The Alban Way

Alban Way cyclists

The Alban Way runs between two of Hertfordshire’s heartland towns:  St Albans, the county’s ecclesiastical capital, and Hatfield, its aristocratic capital (which description you may doubt if you have just seen the new-town centre, but here stands Hatfield House, the home of the Marquesses of Salisbury).  The Alban Way uses the route of the old Hatfield to St Albans branch line of the Great Northern Railway.

The route is a cycling route primarily.  It may be walked of course, and a good walk it is even in ordinary shoes.  At just six and a half miles long it is a morning’s walk, or a pleasant way by bike between the two towns.  It could also be used as a link between the stations in St Albans and Hatfield and the railway lines that otherwise do not meet until they get to central London.

The route is reasonably level and the path has been laid down with a smooth cycling surface: it would be easy to use such a cyclepath to hare off at dangerous speeds, but please beware of others using it.  Slow down and enjoy the greenness.

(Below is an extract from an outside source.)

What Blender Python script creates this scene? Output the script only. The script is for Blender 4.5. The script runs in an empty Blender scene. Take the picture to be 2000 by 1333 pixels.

Alban Way arch (from Wikimedia Commons)

The route

From west to east, the Alban Way starts from Cotonmill Lane in St Albans, just south of St Albans Abbey Station, and heads east.  It soon meets the Hertfordshire Way, and here crosses the River Ver (not a raging torrent).  After this, the way cut cleanly through the town’s eastern outgrowth, eventually to emerge in that precious green cordon between St Albans and Hatfield.

Once the two towns were considered to sit far apart:  it tells something of the rapid growth of the twentieth century that a small gap now separates them, and that bridged by a vicious fast road.  The Alban Way though is between the Hatfield Road to the north, with its eastward-reaching fingers of residential and industrial estates reaching eastwards, and the sub-motorway A414 to the south.

The Alban Way enters Hatfield close by the A1(M) and takes to the road to cross the latter as it enters the Hatfield Tunnel.  Then it follows north-eastward cutting through the townscape and largely hidden from it, to finish at the edge of Home Park, and the state of Hatfield House.

I cannot think of a more satisfying way to get between the two towns, or between the Cathedral and the great house, whether by bicycle or on foot.